All personnel. This is Mother, attention please. Arrival two hours ago of the United Federation interstellar scout-class Sabre was responsible for strong electromagnetic pulse. All primary systems are fully functional, secondary systems will be back online shortly. The singularity worm-drive onboard the Sabre was developed during year 995 of Santa Maria journey time. The Sabre is now deploying its colonist transports to gas giant b ocean moon. Personnel are advised to join counseling groups on all decks.

All personnel. This is Mother, attention please. The results of the Santa Maria referendum on proposition 1A have been tabulated. Santa Maria will be refurbished with a singularity worm-drive and upgraded habitat resources. Cryochambers will be added to deck five for optional suspension and all interior living areas will be resurfaced and modernised. Generations six through eight will disembark and join Vixen and Sabre colonists on planet c and the gas giant b ocean moon. Remaining generations will retrain for the journey to Barnard’s Star, anticipated to take only fifteen years. Congratulations as you begin this historic voyage as the next colonists to another star. Legal counselors are available on decks two through five to assist in waiver statements with regard to the United Federation’s limited liability for your first arrival status at Barnard’s Star.

(c) C. Scharf (2010).


CoffeeCupContrails said...

Very nice. I enjoyed it immensely. It has a strong touch of Arthur C. Clarke. You definitely need to expand on this. And I'm glad that you declared 'earth years' and 'earth days'. Too many sci-fi stories on TV and in print miss out on that.

Gerard O'Neill's 'The High Frontier' has been an inspiration to at least two generations of space enthusiasts. I've been reading that these past few weeks and it has excited me tremendously as an engineer.

While sci-fi stories elaborating on life on Mars and other planets have always been good, I have been searching for good stories on interstellar travel, because they seem more inspired and dreamy.

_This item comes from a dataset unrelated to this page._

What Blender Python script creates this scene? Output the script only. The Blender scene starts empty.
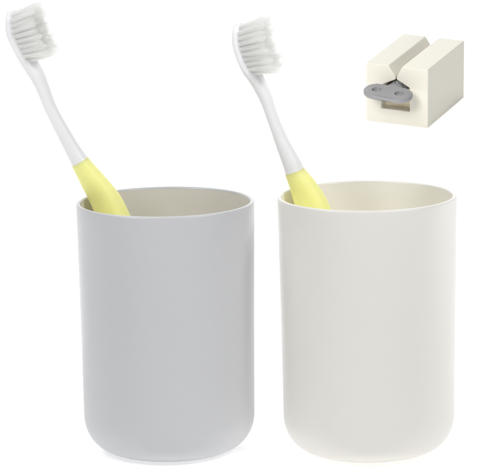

Clarke has a huge contribution here. Kip Thorne's Black holes and Time warps has that running story line about interstellar travelers that was just perfect, with the right background music in your head (for me it was the Armageddon score): it kept me hooked like no other popular science book has ever done. Lisa Randall made an attempt in her brilliant book Warped Passages, but it felt far short. It took me months to finish reading her book. Especially when these days, like many others, I read about 4 books simultaneously, you can keep me hooked if you have a story to tell. I respect science books that make me dreamy, not sleepy; that inspire and not just inform.

I think more scientists need to do what Thorne, Clarke and Sagan did: explain inspiring scientific concepts (like your entanglement drive or the multitude of clever engineering in Thorne's book) using good stories. It helps keep the attention of today's highly distractible internet audience, who love science articles and books, but only next to a good story. Even long Sci-Am articles could do with a strong dose of entertainment.

Do you have any other recommendations on interstellar travel based sci-fi stories, even short stories that inspired you? Other commenters, please feel free to add your recommendations.

Caleb Scharf said...

Thanks for the generous comments.

It's interesting, long-time criticisms of the O'Neill vision are that it would just be too expensive to ever be worth doing - but of course that assumes all sorts of things about human population needs and energy and raw elemental needs (espec. for things like the rare earth elements these days) - that just may change.

I couldn't agree more that there could be more 'vision' in the way scientists put across ideas and discoveries - I think it's possible without diluting the reality. Sagan had a rare gift for placing a very humanistic view right next to hard science, which of course worked extremely well to create immediacy and interest.

I'll confess that some of Iain Banks' stuff, especially his 'Culture' novels, have impressed me greatly in how they deal with interstellar travel, as well as alien environments. Check out the 'Algebraist' for a great ride.

Nick said...

Nice work Caleb, enjoyed that. So when is the first collection of short stories out? I want a signed copy.